#### Request:
In the listing below, find the line containing "Model this scene" and the line containing "scene.camera = cam". Repeat exactly those two lines and every line between them, nothing more.

#### Material:

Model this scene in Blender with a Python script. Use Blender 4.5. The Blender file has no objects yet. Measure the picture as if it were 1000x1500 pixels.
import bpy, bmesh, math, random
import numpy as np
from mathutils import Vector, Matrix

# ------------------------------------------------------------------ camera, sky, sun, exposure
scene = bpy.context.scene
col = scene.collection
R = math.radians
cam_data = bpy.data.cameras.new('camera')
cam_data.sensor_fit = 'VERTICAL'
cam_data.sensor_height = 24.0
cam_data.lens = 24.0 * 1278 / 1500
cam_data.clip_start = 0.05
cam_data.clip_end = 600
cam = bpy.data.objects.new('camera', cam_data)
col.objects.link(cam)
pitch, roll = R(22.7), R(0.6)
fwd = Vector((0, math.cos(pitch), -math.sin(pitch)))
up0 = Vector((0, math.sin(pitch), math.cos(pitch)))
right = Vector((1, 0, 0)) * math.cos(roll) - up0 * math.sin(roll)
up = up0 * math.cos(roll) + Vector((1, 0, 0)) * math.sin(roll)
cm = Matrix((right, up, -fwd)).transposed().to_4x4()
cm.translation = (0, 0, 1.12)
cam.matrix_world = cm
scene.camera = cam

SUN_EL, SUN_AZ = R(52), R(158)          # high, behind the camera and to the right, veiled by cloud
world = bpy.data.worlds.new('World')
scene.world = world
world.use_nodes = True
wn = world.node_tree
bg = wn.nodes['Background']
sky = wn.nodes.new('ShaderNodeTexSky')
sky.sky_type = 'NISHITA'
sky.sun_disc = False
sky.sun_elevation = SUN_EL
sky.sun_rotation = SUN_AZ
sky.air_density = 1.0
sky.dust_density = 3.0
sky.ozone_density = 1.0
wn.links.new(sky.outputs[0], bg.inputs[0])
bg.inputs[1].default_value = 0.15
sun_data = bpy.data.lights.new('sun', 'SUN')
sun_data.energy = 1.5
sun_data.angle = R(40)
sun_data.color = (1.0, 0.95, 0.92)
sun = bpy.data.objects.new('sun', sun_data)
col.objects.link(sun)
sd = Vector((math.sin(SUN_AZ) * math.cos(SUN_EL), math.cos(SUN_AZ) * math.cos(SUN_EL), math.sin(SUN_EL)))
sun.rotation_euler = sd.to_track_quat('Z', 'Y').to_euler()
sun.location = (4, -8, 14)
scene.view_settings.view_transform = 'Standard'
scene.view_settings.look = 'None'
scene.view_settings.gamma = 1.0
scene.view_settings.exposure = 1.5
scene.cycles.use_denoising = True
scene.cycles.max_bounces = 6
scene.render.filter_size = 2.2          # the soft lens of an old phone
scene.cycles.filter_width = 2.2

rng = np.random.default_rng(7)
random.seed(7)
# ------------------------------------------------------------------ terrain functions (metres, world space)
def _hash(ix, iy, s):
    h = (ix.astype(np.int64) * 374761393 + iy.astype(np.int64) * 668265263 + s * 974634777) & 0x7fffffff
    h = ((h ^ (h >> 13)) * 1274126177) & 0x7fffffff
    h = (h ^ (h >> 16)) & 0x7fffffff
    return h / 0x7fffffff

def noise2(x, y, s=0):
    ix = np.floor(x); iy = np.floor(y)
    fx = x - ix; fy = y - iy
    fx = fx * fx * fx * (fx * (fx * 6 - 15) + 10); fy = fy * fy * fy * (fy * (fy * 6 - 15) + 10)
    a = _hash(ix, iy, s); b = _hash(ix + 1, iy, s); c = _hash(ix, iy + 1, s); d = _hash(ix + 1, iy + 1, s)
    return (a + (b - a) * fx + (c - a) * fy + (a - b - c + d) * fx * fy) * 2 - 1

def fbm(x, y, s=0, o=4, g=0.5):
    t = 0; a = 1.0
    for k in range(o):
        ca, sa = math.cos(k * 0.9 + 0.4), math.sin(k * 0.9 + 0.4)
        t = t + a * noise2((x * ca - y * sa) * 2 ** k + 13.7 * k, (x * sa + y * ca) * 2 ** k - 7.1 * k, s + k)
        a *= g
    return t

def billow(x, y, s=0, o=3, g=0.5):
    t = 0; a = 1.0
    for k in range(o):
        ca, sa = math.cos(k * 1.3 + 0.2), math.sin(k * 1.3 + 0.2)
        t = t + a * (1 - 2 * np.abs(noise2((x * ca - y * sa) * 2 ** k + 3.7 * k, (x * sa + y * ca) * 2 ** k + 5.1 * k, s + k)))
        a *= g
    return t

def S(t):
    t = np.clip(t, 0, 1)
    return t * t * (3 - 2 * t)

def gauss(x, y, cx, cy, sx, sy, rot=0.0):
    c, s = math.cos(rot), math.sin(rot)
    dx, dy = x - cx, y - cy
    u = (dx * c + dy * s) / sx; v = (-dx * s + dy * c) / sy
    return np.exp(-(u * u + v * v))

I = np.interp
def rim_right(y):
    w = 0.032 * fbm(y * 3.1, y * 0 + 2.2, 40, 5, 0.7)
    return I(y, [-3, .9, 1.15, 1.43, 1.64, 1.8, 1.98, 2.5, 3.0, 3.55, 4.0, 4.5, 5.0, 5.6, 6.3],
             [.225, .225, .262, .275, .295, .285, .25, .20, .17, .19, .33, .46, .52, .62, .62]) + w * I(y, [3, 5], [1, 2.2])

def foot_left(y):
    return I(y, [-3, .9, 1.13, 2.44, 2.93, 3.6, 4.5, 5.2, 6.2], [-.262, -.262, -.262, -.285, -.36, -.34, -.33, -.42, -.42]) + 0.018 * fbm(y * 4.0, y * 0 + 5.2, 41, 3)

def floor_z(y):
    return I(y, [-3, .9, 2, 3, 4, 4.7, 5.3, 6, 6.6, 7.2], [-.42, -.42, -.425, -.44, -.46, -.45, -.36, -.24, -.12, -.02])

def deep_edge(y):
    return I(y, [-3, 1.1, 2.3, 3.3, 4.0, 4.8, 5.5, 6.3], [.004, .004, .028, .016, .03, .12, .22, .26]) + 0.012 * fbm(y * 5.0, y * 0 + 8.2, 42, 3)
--
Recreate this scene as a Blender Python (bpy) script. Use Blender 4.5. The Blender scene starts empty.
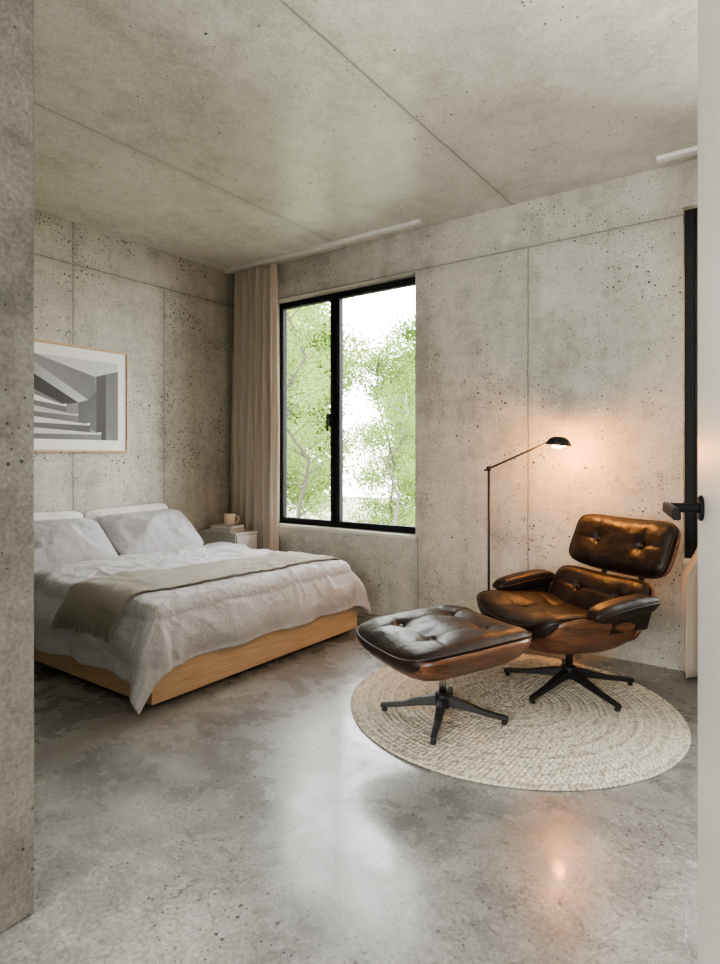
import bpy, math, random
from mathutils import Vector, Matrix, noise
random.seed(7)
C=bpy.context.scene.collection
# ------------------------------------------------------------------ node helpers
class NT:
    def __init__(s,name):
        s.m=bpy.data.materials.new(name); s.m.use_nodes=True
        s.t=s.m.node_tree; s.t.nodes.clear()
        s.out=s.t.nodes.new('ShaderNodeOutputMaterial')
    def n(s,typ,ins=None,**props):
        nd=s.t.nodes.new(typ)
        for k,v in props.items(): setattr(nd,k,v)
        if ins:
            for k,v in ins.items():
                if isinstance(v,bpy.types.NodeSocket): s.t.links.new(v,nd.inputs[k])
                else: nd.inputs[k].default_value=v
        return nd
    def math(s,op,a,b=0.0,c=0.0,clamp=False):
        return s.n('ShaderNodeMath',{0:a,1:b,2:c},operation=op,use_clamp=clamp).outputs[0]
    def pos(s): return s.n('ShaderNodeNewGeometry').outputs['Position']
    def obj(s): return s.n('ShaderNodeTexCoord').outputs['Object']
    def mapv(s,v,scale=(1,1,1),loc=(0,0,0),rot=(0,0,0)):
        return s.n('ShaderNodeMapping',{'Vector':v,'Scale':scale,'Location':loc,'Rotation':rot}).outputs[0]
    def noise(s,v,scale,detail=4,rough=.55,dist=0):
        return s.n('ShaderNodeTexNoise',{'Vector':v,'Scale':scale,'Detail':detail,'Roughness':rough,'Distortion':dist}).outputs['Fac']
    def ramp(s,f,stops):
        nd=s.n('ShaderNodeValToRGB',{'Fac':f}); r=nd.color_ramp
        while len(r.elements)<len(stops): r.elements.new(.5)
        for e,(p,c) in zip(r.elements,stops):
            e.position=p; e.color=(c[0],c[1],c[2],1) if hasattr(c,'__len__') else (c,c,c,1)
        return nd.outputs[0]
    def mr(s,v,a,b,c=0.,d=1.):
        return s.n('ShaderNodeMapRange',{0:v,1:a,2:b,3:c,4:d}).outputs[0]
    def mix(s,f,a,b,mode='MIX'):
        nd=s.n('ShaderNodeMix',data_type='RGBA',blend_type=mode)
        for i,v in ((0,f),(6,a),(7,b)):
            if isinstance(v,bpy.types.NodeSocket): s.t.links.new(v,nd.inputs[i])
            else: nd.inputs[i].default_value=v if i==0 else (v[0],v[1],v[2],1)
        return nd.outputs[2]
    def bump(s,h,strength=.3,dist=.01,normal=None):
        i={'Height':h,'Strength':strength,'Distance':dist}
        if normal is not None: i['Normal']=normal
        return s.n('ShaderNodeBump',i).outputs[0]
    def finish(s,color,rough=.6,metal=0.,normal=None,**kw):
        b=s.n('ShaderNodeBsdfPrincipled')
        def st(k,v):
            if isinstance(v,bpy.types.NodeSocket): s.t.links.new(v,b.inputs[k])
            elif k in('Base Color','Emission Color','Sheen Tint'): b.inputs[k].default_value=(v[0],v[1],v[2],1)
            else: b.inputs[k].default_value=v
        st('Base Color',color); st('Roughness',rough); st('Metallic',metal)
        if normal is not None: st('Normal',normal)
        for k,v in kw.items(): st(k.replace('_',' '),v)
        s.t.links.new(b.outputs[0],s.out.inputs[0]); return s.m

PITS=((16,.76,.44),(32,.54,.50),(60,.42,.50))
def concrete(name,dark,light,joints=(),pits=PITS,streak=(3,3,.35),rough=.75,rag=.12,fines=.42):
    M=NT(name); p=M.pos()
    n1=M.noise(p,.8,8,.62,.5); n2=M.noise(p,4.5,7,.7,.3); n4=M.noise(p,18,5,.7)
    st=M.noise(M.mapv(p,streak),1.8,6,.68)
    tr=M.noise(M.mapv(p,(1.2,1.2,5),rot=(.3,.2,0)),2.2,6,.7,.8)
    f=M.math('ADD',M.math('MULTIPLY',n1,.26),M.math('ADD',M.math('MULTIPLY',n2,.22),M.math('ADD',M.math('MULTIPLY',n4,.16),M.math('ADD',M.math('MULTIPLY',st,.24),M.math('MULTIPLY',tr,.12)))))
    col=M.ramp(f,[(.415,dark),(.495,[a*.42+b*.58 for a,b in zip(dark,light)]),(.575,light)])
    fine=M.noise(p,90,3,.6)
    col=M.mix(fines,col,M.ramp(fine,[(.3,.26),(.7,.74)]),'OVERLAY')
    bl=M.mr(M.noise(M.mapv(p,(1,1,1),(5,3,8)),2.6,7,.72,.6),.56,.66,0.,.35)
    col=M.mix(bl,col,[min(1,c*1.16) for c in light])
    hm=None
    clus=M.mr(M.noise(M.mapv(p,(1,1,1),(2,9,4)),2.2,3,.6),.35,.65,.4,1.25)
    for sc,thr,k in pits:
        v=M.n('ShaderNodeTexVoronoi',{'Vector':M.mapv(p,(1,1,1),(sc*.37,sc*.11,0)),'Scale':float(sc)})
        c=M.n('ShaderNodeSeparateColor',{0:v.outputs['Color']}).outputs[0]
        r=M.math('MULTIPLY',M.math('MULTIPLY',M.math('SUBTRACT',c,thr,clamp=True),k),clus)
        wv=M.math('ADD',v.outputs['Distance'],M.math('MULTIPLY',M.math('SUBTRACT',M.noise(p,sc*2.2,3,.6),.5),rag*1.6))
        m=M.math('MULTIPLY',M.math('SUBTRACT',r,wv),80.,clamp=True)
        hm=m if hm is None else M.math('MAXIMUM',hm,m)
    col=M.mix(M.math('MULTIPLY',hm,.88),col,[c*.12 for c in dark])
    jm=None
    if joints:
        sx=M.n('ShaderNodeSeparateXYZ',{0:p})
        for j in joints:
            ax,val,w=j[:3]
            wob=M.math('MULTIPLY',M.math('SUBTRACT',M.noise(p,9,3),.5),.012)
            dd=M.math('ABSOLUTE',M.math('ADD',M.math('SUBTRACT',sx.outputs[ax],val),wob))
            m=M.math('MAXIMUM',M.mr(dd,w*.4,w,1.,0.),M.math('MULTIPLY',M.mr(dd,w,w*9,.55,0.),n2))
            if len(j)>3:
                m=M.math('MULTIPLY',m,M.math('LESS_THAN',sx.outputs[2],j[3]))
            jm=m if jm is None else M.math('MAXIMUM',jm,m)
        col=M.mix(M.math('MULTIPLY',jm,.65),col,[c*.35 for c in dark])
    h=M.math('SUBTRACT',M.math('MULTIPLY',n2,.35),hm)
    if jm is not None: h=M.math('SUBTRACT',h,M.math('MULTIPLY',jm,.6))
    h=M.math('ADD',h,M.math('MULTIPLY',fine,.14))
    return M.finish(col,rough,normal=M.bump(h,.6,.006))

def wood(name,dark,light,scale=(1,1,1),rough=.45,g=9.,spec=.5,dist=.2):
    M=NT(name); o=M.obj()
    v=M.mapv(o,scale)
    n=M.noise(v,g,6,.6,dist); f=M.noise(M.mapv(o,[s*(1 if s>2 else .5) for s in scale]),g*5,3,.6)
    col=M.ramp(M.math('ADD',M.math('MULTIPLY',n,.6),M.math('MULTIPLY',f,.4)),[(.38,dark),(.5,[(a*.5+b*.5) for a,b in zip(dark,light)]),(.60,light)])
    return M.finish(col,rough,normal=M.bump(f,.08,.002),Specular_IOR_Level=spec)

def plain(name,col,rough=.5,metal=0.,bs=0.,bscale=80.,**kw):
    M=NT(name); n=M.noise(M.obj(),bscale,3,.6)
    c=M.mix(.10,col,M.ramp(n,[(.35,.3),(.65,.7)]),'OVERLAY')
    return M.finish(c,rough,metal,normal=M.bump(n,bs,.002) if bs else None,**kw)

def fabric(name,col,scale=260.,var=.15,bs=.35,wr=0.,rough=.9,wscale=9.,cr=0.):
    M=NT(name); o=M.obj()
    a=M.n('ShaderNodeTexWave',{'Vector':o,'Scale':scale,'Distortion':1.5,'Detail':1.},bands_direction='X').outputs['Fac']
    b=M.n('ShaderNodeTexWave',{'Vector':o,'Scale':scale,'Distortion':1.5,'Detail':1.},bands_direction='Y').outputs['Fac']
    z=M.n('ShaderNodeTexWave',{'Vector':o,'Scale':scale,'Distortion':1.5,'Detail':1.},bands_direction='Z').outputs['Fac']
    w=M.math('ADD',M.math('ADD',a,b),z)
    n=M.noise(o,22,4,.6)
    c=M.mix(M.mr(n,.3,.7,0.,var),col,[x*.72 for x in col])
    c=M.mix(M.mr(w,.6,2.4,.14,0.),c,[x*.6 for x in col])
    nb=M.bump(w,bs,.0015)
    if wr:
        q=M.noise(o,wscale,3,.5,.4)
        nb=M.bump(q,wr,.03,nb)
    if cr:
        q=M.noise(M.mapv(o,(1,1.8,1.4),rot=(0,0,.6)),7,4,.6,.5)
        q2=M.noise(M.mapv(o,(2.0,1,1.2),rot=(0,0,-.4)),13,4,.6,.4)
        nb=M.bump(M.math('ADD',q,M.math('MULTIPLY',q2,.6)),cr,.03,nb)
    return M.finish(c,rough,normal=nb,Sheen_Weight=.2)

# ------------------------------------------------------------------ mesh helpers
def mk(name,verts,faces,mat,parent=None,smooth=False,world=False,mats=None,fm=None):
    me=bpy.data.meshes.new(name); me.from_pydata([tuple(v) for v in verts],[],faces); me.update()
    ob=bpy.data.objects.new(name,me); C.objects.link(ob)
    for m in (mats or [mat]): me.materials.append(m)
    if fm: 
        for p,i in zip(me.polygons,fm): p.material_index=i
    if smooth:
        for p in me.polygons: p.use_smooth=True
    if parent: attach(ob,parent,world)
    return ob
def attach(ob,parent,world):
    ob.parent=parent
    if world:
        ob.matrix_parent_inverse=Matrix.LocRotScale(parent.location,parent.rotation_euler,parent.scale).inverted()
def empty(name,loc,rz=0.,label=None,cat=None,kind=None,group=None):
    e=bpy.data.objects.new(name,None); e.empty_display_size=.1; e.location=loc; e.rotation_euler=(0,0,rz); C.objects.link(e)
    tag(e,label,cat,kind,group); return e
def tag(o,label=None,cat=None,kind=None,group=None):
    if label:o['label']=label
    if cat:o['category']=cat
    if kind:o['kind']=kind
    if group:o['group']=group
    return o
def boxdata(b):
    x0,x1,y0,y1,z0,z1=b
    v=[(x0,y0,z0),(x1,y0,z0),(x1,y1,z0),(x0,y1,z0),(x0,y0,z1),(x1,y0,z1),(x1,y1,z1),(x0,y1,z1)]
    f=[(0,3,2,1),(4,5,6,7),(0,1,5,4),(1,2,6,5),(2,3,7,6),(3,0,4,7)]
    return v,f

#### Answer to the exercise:
Model this scene in Blender with a Python script. Use Blender 4.5. The Blender file has no objects yet. Measure the picture as if it were 1000x1500 pixels.
import bpy, bmesh, math, random
import numpy as np
from mathutils import Vector, Matrix

# ------------------------------------------------------------------ camera, sky, sun, exposure
scene = bpy.context.scene
col = scene.collection
R = math.radians
cam_data = bpy.data.cameras.new('camera')
cam_data.sensor_fit = 'VERTICAL'
cam_data.sensor_height = 24.0
cam_data.lens = 24.0 * 1278 / 1500
cam_data.clip_start = 0.05
cam_data.clip_end = 600
cam = bpy.data.objects.new('camera', cam_data)
col.objects.link(cam)
pitch, roll = R(22.7), R(0.6)
fwd = Vector((0, math.cos(pitch), -math.sin(pitch)))
up0 = Vector((0, math.sin(pitch), math.cos(pitch)))
right = Vector((1, 0, 0)) * math.cos(roll) - up0 * math.sin(roll)
up = up0 * math.cos(roll) + Vector((1, 0, 0)) * math.sin(roll)
cm = Matrix((right, up, -fwd)).transposed().to_4x4()
cm.translation = (0, 0, 1.12)
cam.matrix_world = cm
scene.camera = cam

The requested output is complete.